Washington and Lee’s Department of Theatre, Dance and Film Studies will present the W&L Repertory Dance Company and the Rockbridge Symphony together in concert at the Lenfest Center for the Arts this week.
Performances are Thursday, Friday and Saturday evenings at 7:30. Tickets can be purchased by calling (540) 458-8000 or going online to the Lenfest website.
The department, said a spokeswoman, is committed to including, supporting, and uplifting the voices of students of color and other underrepresented minority groups on the campus, and therefore dedicates at least one performance each year that is written by a BIPOC (Black, indigenous, and people of color) playwright, and one for which the primary artistic visionary is BIPOC.
The guest artistic visionary for this concert is Justice Miles. She is a choreographer, dancer, and scholar who investigates the connections between contemporary dance, flamenco, and Blackness.
Miles was integral in hosting three internationally acclaimed African American dance artists this semester at Washington and Lee. Students worked intensively with Lauren Putty White, a former dancer with internationally renowned Philadanco; Rujeko Dumbutshena, who performed in the Bill T Jones Broadway production of “FELA!;” and Edgar Page, who trained at the Ailey School and toured with Cleo Parker Robinson Ensemble.
Miles exposed the dancers to new movement forms, giving them the opportunity to expand their horizons experientially and participate in embodied learning, said the spokeswoman.
Additionally, this concert marks the first collaboration between W&L Dance and the Rockbridge Symphony, who have come together on this program with a shared desire to celebrate African American artists. The orchestra, under the baton of music director Yi-Ping Chen, will accompany nine dances set to three pioneering works by Black composers.
“Dances in the Canebrakes” is a groundbreaking 1930s composition by Florence Price. The first movement of the work is a syncopated ragtime, the second is reflective of “slow drag,” and the final movement reflects the escapism of fancydress balls that likely originated on antebellum plantations as a Black satire of white society.
“Five Movements in Color, II Soul of Remembrance,” by contemporary composer and jazz pianist Mary Watkins, was created as a statement about the African American experience. Musicologist William Runyan noted, “Its lush string textures, funereal tempo, and expressive melodic lines are an eloquent paean to lingering memories of the tragedy of the African Diaspora and its aftermath.”
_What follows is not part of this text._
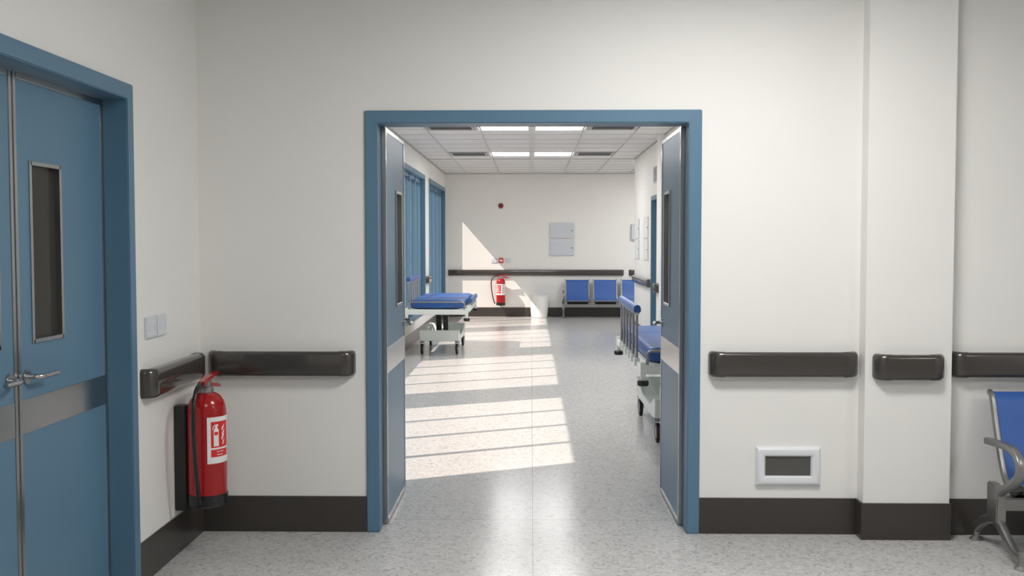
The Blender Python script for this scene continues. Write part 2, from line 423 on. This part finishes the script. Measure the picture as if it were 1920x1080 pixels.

Finally, “The River,” by jazz’s legendary arranger and composer, Duke Ellington, rounds out the show. Ellington’s work is a ballet suite originally composed on commission in 1970 by the American Ballet Theater for choreographer Alvin Ailey. Ellington described it as “a metaphor in which the progress of a river parallels human life; from its source in a spring, growing from a rivulet to a mighty river flowing into the sea.” The respective movements illustrate the journey.
“Collaborating with the Rockbridge Symphony is a goal we’ve been working toward for many years,” said Jenefer Davies, artistic director of the W&L Repertory Dance Company. “Combining live music with dance produces powerful embodied pedagogical outcomes. Dancing to live music creates a special synergy between musician and dancer and is a rare treat at the collegiate level. We’re so pleased to share the bounty of this collaboration with local and student audiences.”